Credit cards were something unknown.

Almost immediately he went to his girlfriend to ask she excuse herself from her 4th floor office. She scowled harshly and they took the ride down in the freight elevator. "What do you need money?", she asked.

Out came that ring. You asked me to marry you.

In that moment you shattered the myth that I'm the sensitive one. A good start to this marriage, I'd say. That you would transform that bitchy girlfriend into your wife is always with me, I know you didn't know that. I'm not one to say marrying you has made me feel like the most beautiful girl in the world, thank god. Marrying you gives me what I need, counterpoint. The opportunity with each day to save myself from myself.

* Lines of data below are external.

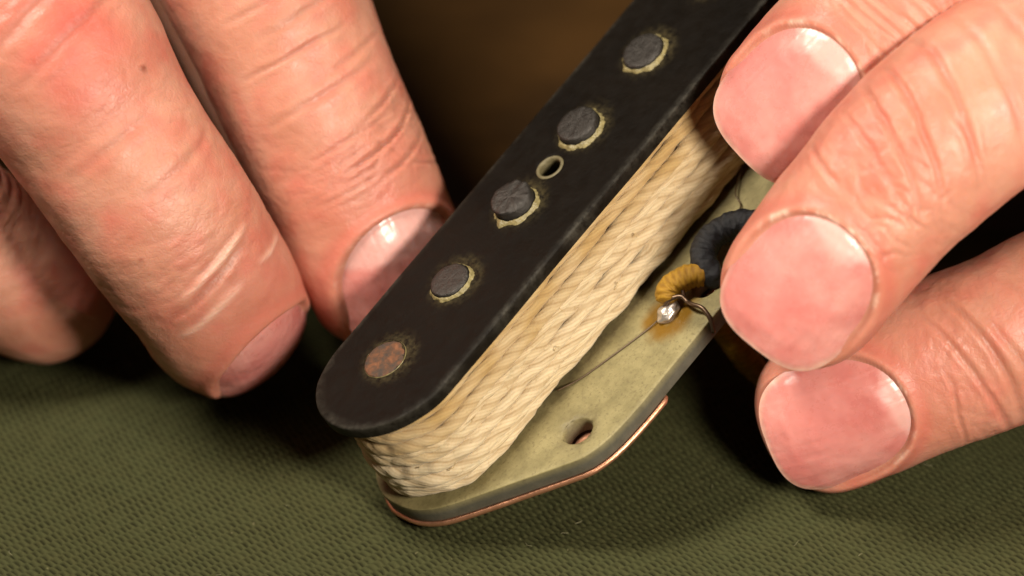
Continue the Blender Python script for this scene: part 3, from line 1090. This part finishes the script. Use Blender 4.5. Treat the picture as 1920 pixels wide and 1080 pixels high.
class Finger:
    def __init__(self, pts, dorsal, at_s=0.0, cap=7.5, blunt=2.4, dense=60.0, nail=None, creases=(), flush=(), seed=1, crinkle=(), lift=0.10, moles=(), deep=1.15):
        self.deep = deep
        self.moles = moles
        P = np.array([list(at(a, b, z)) + [w, hh_] for a, b, z, w, hh_ in pts])
        path = catmull(P, 40)
        _, L = resample(path, np.array([0.0]))
        s = [0.0]
        sc = cap * (1 - np.cos(np.linspace(0, math.pi / 2, 40)[1:])) ** 1.0
        sc = sc[sc > 0.004]
        s += list(sc)
        while s[-1] < min(dense, L):
            s.append(s[-1] + 0.26)
        st = 0.26
        while s[-1] < L - 1.5:
            st = min(1.6, st * 1.2)
            s.append(min(L, s[-1] + st))
        self.s = np.array(s)
        R, _ = resample(path, self.s)
        self.C, self.w, self.h = R[:, :3], R[:, 3], R[:, 4]
        # smooth the middle line near its joints
        Tn = np.gradient(self.C, self.s, axis=0)
        Tn /= np.linalg.norm(Tn, axis=1)[:, None]
        k0 = int(np.argmin(np.abs(self.s - at_s)))
        N = np.zeros_like(self.C)
        n = np.asarray(dorsal, float)
        n = n - Tn[k0] * (n @ Tn[k0]); n /= np.linalg.norm(n)
        N[k0] = n
        m = n.copy()
        for k in range(k0 + 1, len(self.s)):
            m = m - Tn[k] * (m @ Tn[k]); m /= np.linalg.norm(m); N[k] = m
        m = n.copy()
        for k in range(k0 - 1, -1, -1):
            m = m - Tn[k] * (m @ Tn[k]); m /= np.linalg.norm(m); N[k] = m
        self.T, self.N, self.B = Tn, N, np.cross(N, Tn)
        self.cap, self.blunt, self.lift = cap, blunt, lift
        self.nail, self.creases, self.flushes, self.seed, self.crinkle = nail, creases, flush, seed, crinkle
        self.NA = 230
        self.build()

    def capf(self, s, p=None):
        p = p or self.blunt
        return np.clip(1 - (1 - np.clip(s / self.cap, 0, 1)) ** p, 0, 1) ** (1 / p)

    def nail_rho(self, s, x):
        n = self.nail
        mid, half = 0.5 * (n['s0'] + n['s1']), 0.5 * (n['s1'] - n['s0'])
        tau = (s - mid) / half
        e = np.where(tau > 0, 2.2, 3.0)
        return (np.abs(x / n['w']) ** e + np.abs(tau) ** e) ** (1 / e), tau

    def build(self):
        s, NA = self.s[:, None], self.NA
        th = np.linspace(-math.pi, math.pi, NA, endpoint=False)[None, :] + 0 * s
        f = self.capf(self.s)[:, None]
        w, h = self.w[:, None], self.h[:, None]
        c, sn = np.cos(th), np.sin(th)
        x = w * f * np.sign(sn) * np.abs(sn) ** 0.94
        hd = np.where(c > 0, h * 0.94, h * 1.06)
        y = hd * f * np.sign(c) * np.abs(c) ** 0.94 + self.lift * h * (1 - f)
        self.base = self.C[:, None, :] + x[..., None] * self.B[:, None, :] + y[..., None] * self.N[:, None, :]
        P = self.base
        ds = np.gradient(P, axis=0)
        dt = np.roll(P, -1, 1) - np.roll(P, 1, 1)
        nr = np.cross(dt, ds)
        ln = np.linalg.norm(nr, axis=2)
        nr = nr / np.maximum(ln, 1e-9)[..., None]
        out = P - self.C[:, None, :]
        sgn = np.sign((nr * out).sum(-1).mean())
        nr *= sgn
        nr[0] = -self.T[0]
        disp = np.zeros_like(th)
        flush = np.zeros_like(th)
        crs = np.zeros_like(th)
        dry = np.zeros_like(th)
        sx = s + 0 * th
        body = smooth(0, 4, sx)
        disp += 0.34 * noise(P * 0.15 + self.seed) * body + 0.10 * noise(P * 0.5 + self.seed) * body
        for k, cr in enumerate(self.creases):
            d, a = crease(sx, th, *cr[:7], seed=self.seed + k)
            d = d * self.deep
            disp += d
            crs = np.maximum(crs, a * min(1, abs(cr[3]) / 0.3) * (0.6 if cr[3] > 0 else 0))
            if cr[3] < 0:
                dry = np.maximum(dry, 0.45 * a)
        for (mx, my, mr) in self.moles:
            pxy = np.stack([960 + P[..., 0] * PXMM / (1 - P[..., 2] / DIST), 540 - P[..., 1] * PXMM / (1 - P[..., 2] / DIST)], -1)
            m = (1 - smooth(mr * 0.4, mr, np.hypot(pxy[..., 0] - mx, pxy[..., 1] - my))) * (c > 0)
            crs = np.maximum(crs, m)
            mole_m = m
            disp += 0.12 * m
        for (s0, ss_, t0, ts, amp) in self.crinkle:
            m = np.exp(-((sx - s0) / ss_) ** 2 - ((th - t0) / ts) ** 2)
            warp = 0.5 * noise(P * 0.5 + 21)
            big_c = np.exp(-worley(sx / 2.0 + warp, th * 2.3 + 0.25 * sx + warp, self.seed) / 0.10)
            sml_c = np.exp(-worley(sx / 0.95 + warp, th * 5.0 - 0.3 * sx, self.seed + 3) / 0.14)
            disp -= m * amp * (0.16 * big_c + 0.06 * sml_c)
            crs = np.maximum(crs, m * min(1, amp) * (0.38 * big_c + 0.12 * sml_c))
        # fine transverse lines all over the back of the finger, stronger near the joints
        joint = 0.16 + sum(0.6 * np.exp(-((sx - j_) / 6.0) ** 2) for j_ in (22, 50))
        q1 = noise(np.stack([sx * 1.5 + 0.8 * noise(P * 0.4), th * 2.2, th * 0 + self.seed], -1))
        q2 = noise(np.stack([sx * 0.8, th * 1.3 + sx * 0.06, th * 0 + self.seed + 9], -1))
        q3 = noise(np.stack([sx * 0.75 + th * 2.6, th * 5.0 - sx * 0.5, th * 0 + self.seed + 4], -1))
        l1 = np.clip(1 - np.abs(q1) * 5.5, 0, 1)
        l2 = np.clip(1 - np.abs(q2) * 7.0, 0, 1)
        l3 = np.clip(1 - np.abs(q3) * 7.0, 0, 1)
        back = smooth(-0.3, 0.3, c) * smooth(13, 17, sx)
        disp -= back * joint * (0.035 * l1 + 0.05 * l2 + 0.045 * l3)
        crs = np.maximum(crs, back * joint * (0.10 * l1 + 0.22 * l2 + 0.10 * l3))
        net = np.exp(-worley(sx / 1.15 + 0.5 * noise(P * 0.6), th * 4.6 + 0.2 * sx, self.seed + 8) / 0.13)
        disp -= back * 0.022 * net
        crs = np.maximum(crs, back * 0.07 * net)
        blot = noise(P * 0.21 + self.seed) * 0.9 + 0.6 * noise(P * 0.5 + 11)
        flush = np.clip(0.12 + 0.8 * blot, 0, 0.7)
        for (s0, ss_, t0, ts, amp) in self.flushes:
            m = np.exp(-((sx - s0) / ss_) ** 2 - ((th - t0) / ts) ** 2)
            flush = np.maximum(flush, amp * m * (0.8 + 0.9 * noise(P * 0.3 + 2)))
        if self.nail:
            up = (c > -0.15)
            rho, tau = self.nail_rho(sx, x)
            n = self.nail
            db = (rho - 1) * 0.5 * (n['w'] + 0.5 * (n['s1'] - n['s0'])) * 1.0
            distal = smooth(-0.2, -0.75, tau)          # towards the free edge the folds die away
            fold = 0.30 * np.exp(-((db - 0.5) / 0.6) ** 2) * (1 - 0.95 * distal) * up
            bed = -0.50 * smooth(0.30, -0.35, db) * up
            disp = disp * np.where(up, smooth(-0.5, 1.2, db), 1) + fold + bed
            prox = smooth(0.1, 0.6, tau) * up
            nz_ = noise(P * 1.3 + 3)
            nf_ = noise(P * 3.2 + 1)
            dry2 = np.clip(np.exp(-((db - 0.20 - 0.25 * nz_) / 0.17) ** 2) * prox * (0.22 + 2.4 * noise(P * 0.9 + 13) + 0.9 * nf_) * n.get('dry', 1.0), 0, 0.8)
            disp += 0.10 * dry2 * (nf_ * 3 + .4)
            dry = np.maximum(dry, dry2)
            flush = np.maximum(flush, 0.55 * np.exp(-((db - 1.2) / 1.1) ** 2) * (1 - distal) * up)
            crs = np.maximum(crs, 0.6 * np.exp(-((db + 0.02) / 0.16) ** 2) * smooth(-0.5, 0.1, tau) * up)
        self.nr = nr
        V = P + nr * disp[..., None]
        self.V = V.reshape(-1, 3)
        self.flush, self.crs, self.dry = np.clip(flush, 0, 1).ravel(), np.clip(crs, 0, 1).ravel(), dry.ravel()
        n = len(self.s)
        F = [tuple(q_) for q_ in grid_faces(n, NA)]
        self.Fq = grid_faces(n, NA)
        self.n = n

    def nail_mesh(self):
        n = self.nail
        na, nt = 61, 70
        s0, s1 = n['s0'], n['s1']
        mid, half = 0.5 * (s0 + s1), 0.5 * (s1 - s0)
        ta = np.sin(np.linspace(-math.pi / 2, math.pi / 2, nt))[:, None]
        aa = np.sin(np.linspace(-math.pi / 2, math.pi / 2, na) * 0.96)[None, :] / math.sin(math.pi / 2 * .96)
        e = np.where(ta > 0, 2.2, 3.0)
        hw = n['w'] * np.clip(1 - np.abs(ta) ** e, 0, 1) ** (1 / e)
        x = aa * hw
        s = mid + ta * half + 0 * aa
        rho, tau = self.nail_rho(s, x)

        def col(arr):
            return np.stack([np.interp(s, self.s, arr[:, k]) for k in range(3)], -1)
        C, B, N = col(self.C), col(self.B), col(self.N)
        w = np.interp(s, self.s, self.w)
        h = np.interp(s, self.s, self.h) * 0.94
        fc = self.capf(s)
        fz = np.interp(s, [s0 - 1, s0, s0 + 2.5, s0 + 6, s1], [0.70, 0.76, 0.88, 0.965, 1.0]) * (1 - 0 * s)
        fz = np.maximum(fz, fc * 0.97)
        wc = w * 0.965
        y = h * fz * np.sqrt(np.clip(1 - (x / wc) ** 2, 0.02, 1)) ** 0.94
        y = y + self.lift * h * (1 - fz)
        off = n.get('off', 0.26) - 0.38 * smooth(0.55, 1.0, rho) * smooth(-0.55, 0.0, tau) - 0.10 * smooth(0.9, 1.0, rho)
        wave = 0.06 * noise(np.stack([x * 0.35, s * 0.35, s * 0 + self.seed], -1))
        top = C + x[..., None] * B + (y + off + wave)[..., None] * N
        bot = top - N * 0.45 - 0.0
        V = np.vstack([top.reshape(-1, 3), bot.reshape(-1, 3)])
        g = grid_faces(nt, na, wrap=False)
        k = nt * na
        F = [tuple(q_) for q_ in g] + [tuple(q_[::-1] + k) for q_ in g]
        ring = [j for j in range(na)] + [i * na + na - 1 for i in range(1, nt)] + [(nt - 1) * na + j for j in range(na - 2, -1, -1)] + [i * na for i in range(nt - 2, 0, -1)]
        for i in range(len(ring)):
            a, b = ring[i], ring[(i + 1) % len(ring)]
            F.append((a, b, b + k, a + k))
        lun_gleam = smooth(1.0 - n.get('lun_gleam', 0.42), 1.0 - n.get('lun_gleam', 0.42) + 0.16, tau + 0.30 * (x / n['w']) ** 2 * 0 - 0.35 * (x / n['w']) ** 2) * 0.75
        edge_t = np.where(tau < 0, rho, 0)
        free = 0.32 * smooth(0.90, 1.0, edge_t + 0.012 * noise(np.stack([x, s, s * 0], -1)) * 3) * smooth(-0.25, -0.6, tau)
        ridge = 0.5 + 0.5 * np.cos(x * 4.5 + 5 * noise(np.stack([x * 1.2, s * 0.05, s * 0], -1)))
        fl = n.get('flush', 0.3) * np.exp(-((tau - n.get('ft', 0.1)) / 0.5) ** 2 - ((x / n['w'] - n.get('fx', 0.3)) / 0.6) ** 2)
        z = np.concatenate
        return V, F, [('lunula_gleam', z([lun_gleam.ravel()] * 2)), ('free', z([free.ravel()] * 2)), ('ridge', z([ridge.ravel()] * 2)), ('flush', z([fl.ravel()] * 2))]


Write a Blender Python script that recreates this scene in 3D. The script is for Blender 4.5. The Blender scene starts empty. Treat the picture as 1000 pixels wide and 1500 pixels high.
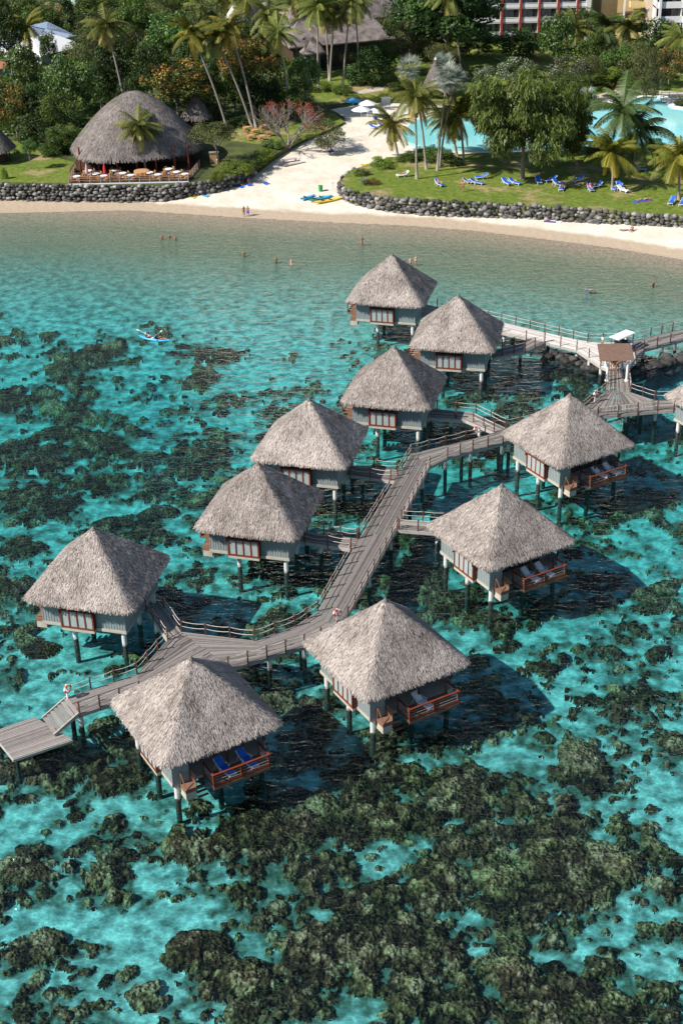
import bpy, bmesh, math, random
import numpy as np
from mathutils import Vector, Matrix
R=math.radians
scene=bpy.context.scene
col=scene.collection
# ------------------------------------------------------------------ camera
F=2140.0; PITCH=R(29.02); ROLL=R(1.262); CAMZ=68.315
cp,sp,cr,sr=math.cos(PITCH),math.sin(PITCH),math.cos(ROLL),math.sin(ROLL)
def P(px,py,z=0.0):
    """world point at height z that stands where the survey photograph shows it"""
    u=(px-500)/F; v=(750-py)/F
    x=u*cr+v*sr; y=-u*sr+v*cr
    d=(x, cp+y*sp, -sp+y*cp); t=(z-CAMZ)/d[2]
    return Vector((d[0]*t,d[1]*t,z))
def pxm(p):
    return F/(p[1]*cp-(p[2]-CAMZ)*sp)
cam_d=bpy.data.cameras.new('camera'); cam=bpy.data.objects.new('camera',cam_d); col.objects.link(cam)
Rv=Vector((cr,-sr*sp,-sr*cp)); Uv=Vector((sr,cr*sp,cr*cp)); Fv=Vector((0,cp,-sp))
cam.matrix_world=Matrix(((Rv.x,Uv.x,-Fv.x,0),(Rv.y,Uv.y,-Fv.y,0),(Rv.z,Uv.z,-Fv.z,CAMZ),(0,0,0,1)))
cam_d.sensor_fit='VERTICAL'; cam_d.sensor_height=36; cam_d.lens=36*F/1500; cam_d.clip_end=3000; cam_d.clip_start=1
scene.camera=cam
# ------------------------------------------------------------------ light
SUN_EL=R(41); sun_h=Vector((-0.93,-0.37,0)).normalized()
sd=Vector((sun_h.x*math.cos(SUN_EL),sun_h.y*math.cos(SUN_EL),math.sin(SUN_EL)))
w=bpy.data.worlds.new('World'); scene.world=w; w.use_nodes=True
nt=w.node_tree; bg=nt.nodes['Background']; sky=nt.nodes.new('ShaderNodeTexSky'); sky.sky_type='NISHITA'
sky.sun_disc=False; sky.sun_elevation=SUN_EL; sky.sun_rotation=math.atan2(sun_h.x,sun_h.y)%(2*math.pi)
sky.altitude=0; sky.air_density=1.0; sky.dust_density=0.6; sky.ozone_density=1.5
nt.links.new(sky.outputs[0],bg.inputs[0]); bg.inputs[1].default_value=0.082
sl=bpy.data.lights.new('sun','SUN'); sl.energy=5.0; sl.angle=R(0.5); sl.color=(1,0.95,0.87)
so=bpy.data.objects.new('sun',sl); col.objects.link(so); so.rotation_euler=sd.to_track_quat('Z','Y').to_euler(); so.location=sd*300
scene.view_settings.view_transform='Standard'; scene.view_settings.look='None'
scene.view_settings.exposure=0.45; scene.view_settings.gamma=1
scene.render.engine='CYCLES'
cy=scene.cycles; cy.max_bounces=8; cy.diffuse_bounces=2; cy.glossy_bounces=2; cy.transparent_max_bounces=12; cy.transmission_bounces=2; cy.volume_bounces=0
cy.use_denoising=True; cy.caustics_reflective=False; cy.caustics_refractive=False
# ------------------------------------------------------------------ materials
def nmat(name):
    m=bpy.data.materials.new(name); m.use_nodes=True; t=m.node_tree; t.nodes.clear()
    o=t.nodes.new('ShaderNodeOutputMaterial'); return m,t,o
def N(t,k,**kw):
    n=t.nodes.new(k)
    for a,b in kw.items():
        if a.startswith('i_'): n.inputs[int(a[2:]) if a[2:].isdigit() else a[2:]].default_value=b
        else: setattr(n,a,b)
    return n
def ramp(t,fac,stops):
    r=t.nodes.new('ShaderNodeValToRGB'); e=r.color_ramp.elements
    while len(e)<len(stops): e.new(0.5)
    for q,(p,c) in zip(e,stops): q.position=p; q.color=(*c,1)
    t.links.new(fac,r.inputs[0]); return r.outputs[0]
def c4(c): return (c[0],c[1],c[2],1)
def mat(name,a,b=None,rough=0.7,scale=3.0,bump=0.0,bscale=None,metal=0.0,spec=0.3,detail=4,stretch=(1,1,1),attr=None,coords='Object'):
    """noise-mottled principled material; attr: per-face tone drives a-b instead"""
    m,t,o=nmat(name); bs=N(t,'ShaderNodeBsdfPrincipled'); t.links.new(bs.outputs[0],o.inputs[0])
    bs.inputs['Roughness'].default_value=rough; bs.inputs['Metallic'].default_value=metal; bs.inputs['Specular IOR Level'].default_value=spec
    if b is None: b=tuple(x*0.82 for x in a)
    tc=N(t,'ShaderNodeTexCoord'); mp=N(t,'ShaderNodeMapping'); mp.inputs['Scale'].default_value=stretch
    t.links.new(tc.outputs[coords],mp.inputs[0])
    nz=N(t,'ShaderNodeTexNoise'); nz.inputs['Scale'].default_value=scale; nz.inputs['Detail'].default_value=detail
    t.links.new(mp.outputs[0],nz.inputs['Vector'])
    if attr:
        at=N(t,'ShaderNodeAttribute',attribute_name=attr)
        mx=N(t,'ShaderNodeMath',operation='MULTIPLY_ADD'); mx.inputs[1].default_value=0.35; t.links.new(nz.outputs[0],mx.inputs[0])
        ad=N(t,'ShaderNodeMath',operation='ADD'); ad.inputs[1].default_value=-0.17; t.links.new(at.outputs['Fac'],ad.inputs[0]); t.links.new(ad.outputs[0],mx.inputs[2])
        fac=mx.outputs[0]; c=ramp(t,fac,[(0.0,a),(1.0,b)])
    else:
        c=ramp(t,nz.outputs[0],[(0.3,a),(0.7,b)])
    if attr and 'thatch' in name:
        oi=N(t,'ShaderNodeObjectInfo'); mr=N(t,'ShaderNodeMapRange'); mr.inputs[3].default_value=.86; mr.inputs[4].default_value=1.08; t.links.new(oi.outputs['Random'],mr.inputs[0])
        hs=N(t,'ShaderNodeHueSaturation'); t.links.new(c,hs.inputs['Color']); t.links.new(mr.outputs[0],hs.inputs['Value']); c=hs.outputs[0]
    t.links.new(c,bs.inputs['Base Color'])
    if bump:
        n2=N(t,'ShaderNodeTexNoise'); n2.inputs['Scale'].default_value=bscale or scale*4; n2.inputs['Detail'].default_value=3
        t.links.new(mp.outputs[0],n2.inputs['Vector'])
        bp=N(t,'ShaderNodeBump'); bp.inputs['Strength'].default_value=bump; bp.inputs['Distance'].default_value=0.1
        t.links.new(n2.outputs[0],bp.inputs['Height']); t.links.new(bp.outputs[0],bs.inputs['Normal'])
    return m
def leafmat(name,dark,light,tint=None,trans=0.3,gloss=0.018):
    m,t,o=nmat(name)
    at=N(t,'ShaderNodeAttribute',attribute_name='tone'); oi=N(t,'ShaderNodeObjectInfo')
    stops=[(0.0,dark),(0.75,light)]
    if tint: stops.append((0.95,tint))
    c=ramp(t,at.outputs['Fac'],stops)
    hs=N(t,'ShaderNodeHueSaturation'); t.links.new(c,hs.inputs['Color'])
    mr=N(t,'ShaderNodeMapRange'); mr.inputs[3].default_value=0.8; mr.inputs[4].default_value=1.25; t.links.new(oi.outputs['Random'],mr.inputs[0]); t.links.new(mr.outputs[0],hs.inputs['Value'])
    mh=N(t,'ShaderNodeMapRange'); mh.inputs[3].default_value=0.485; mh.inputs[4].default_value=0.512; t.links.new(oi.outputs['Random'],mh.inputs[0]); t.links.new(mh.outputs[0],hs.inputs['Hue'])
    d=N(t,'ShaderNodeBsdfDiffuse'); tr=N(t,'ShaderNodeBsdfTranslucent'); g=N(t,'ShaderNodeBsdfGlossy'); g.inputs['Roughness'].default_value=0.5; g.inputs[0].default_value=(1,1,1,1)
    t.links.new(hs.outputs[0],d.inputs[0]); t.links.new(hs.outputs[0],tr.inputs[0])
    m1=N(t,'ShaderNodeMixShader'); m1.inputs[0].default_value=trans; t.links.new(d.outputs[0],m1.inputs[1]); t.links.new(tr.outputs[0],m1.inputs[2])
    m2=N(t,'ShaderNodeMixShader'); m2.inputs[0].default_value=gloss; t.links.new(m1.outputs[0],m2.inputs[1]); t.links.new(g.outputs[0],m2.inputs[2])
    t.links.new(m2.outputs[0],o.inputs[0]); return m
M={}
M['thatch']=mat('thatch',(0.11,0.088,0.076),(0.56,0.49,0.445),rough=0.9,scale=1.2,attr='tone',spec=0.15)
M['thatch_old']=mat('old thatch',(0.08,0.066,0.06),(0.29,0.255,0.235),rough=0.9,scale=0.6,attr='tone',spec=0.15)
M['shingle']=mat('roof shingles',(0.10,0.085,0.08),(0.26,0.22,0.205),rough=0.9,scale=0.8,bump=0.6,bscale=4)
M['plank']=mat('weathered planks',(0.10,0.084,0.077),(0.37,0.33,0.305),rough=0.85,scale=2.0,attr='tone',bump=0.3,bscale=8)
M['plank_pale']=mat('bleached planks',(0.40,0.36,0.34),(0.78,0.72,0.68),rough=0.85,scale=2.0,attr='tone')
M['beam']=mat('grey fascia board',(0.33,0.31,0.28),(0.5,0.47,0.43),scale=2,stretch=(1,1,6))
M['walls']=mat('blue grey boarding',(0.21,0.245,0.25),(0.28,0.32,0.32),rough=0.7,scale=1.5,stretch=(6,6,0.5))
M['cream']=mat('cream paint',(0.40,0.36,0.30),(0.50,0.46,0.38),scale=1.5)
M['redwood']=mat('red brown varnished wood',(0.14,0.030,0.016),(0.23,0.052,0.027),rough=0.45,scale=3,stretch=(1,1,4))
M['darkwood']=mat('dark wood',(0.05,0.03,0.022),(0.09,0.05,0.035),scale=3)
M['postwood']=mat('brown post wood',(0.09,0.04,0.03),(0.17,0.075,0.05),scale=4)
M['deckwood']=mat('brown deck wood',(0.16,0.085,0.055),(0.27,0.15,0.10),scale=2,stretch=(1,8,1))
M['slat']=mat('brown pergola slats',(0.17,0.10,0.07),(0.30,0.19,0.14),scale=2,stretch=(1,10,1))
M['tan']=mat('tan timber',(0.42,0.22,0.10),(0.58,0.32,0.16),scale=3)
M['curtain']=mat('pale curtain',(0.26,0.30,0.30),(0.42,0.46,0.45),scale=6,stretch=(4,4,0.3),rough=0.5)
M['glass']=mat('dark glass',(0.03,0.035,0.04),(0.06,0.06,0.065),rough=0.08,spec=0.6,scale=1)
M['rope']=mat('pale rope',(0.55,0.50,0.44),(0.68,0.62,0.55),scale=5)
M['white']=mat('white paint',(0.74,0.74,0.74),(0.82,0.82,0.81),rough=0.4,scale=1.5)
M['whitefab']=mat('white fabric',(0.70,0.72,0.78),(0.78,0.80,0.84),scale=2,rough=0.8)
M['blue']=mat('blue fabric',(0.015,0.10,0.52),(0.03,0.16,0.66),scale=3,rough=0.7)
M['skyblue']=mat('sky blue plastic',(0.05,0.35,0.65),(0.10,0.45,0.75),scale=3,rough=0.3)
M['teal']=mat('teal plastic',(0.02,0.32,0.36),(0.03,0.42,0.45),scale=3,rough=0.3)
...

I am one to put on airs, for sure. Sensitivity, intellect, responsibility. All those years ago I chose a diamond ring in an antique shop that I thought was a good choice. I loved it, especially that first day, but I never wore it. It seems diamonds are something I admire but not something I wear. A few weeks ago I checked the black velvet box and it wasn't there. I can't remember when I last had it but despite that I'd say I'm heartbroken. It screams callousness to have lost track of something most women guard with their lives. It saddens me to be without this piece of that day. As a talisman of lives together I most comfortably sit, instead, adorned only by the plainer gold band from our wedding day. But I'll keep looking as, apparently, I just never seem to know where things turn up.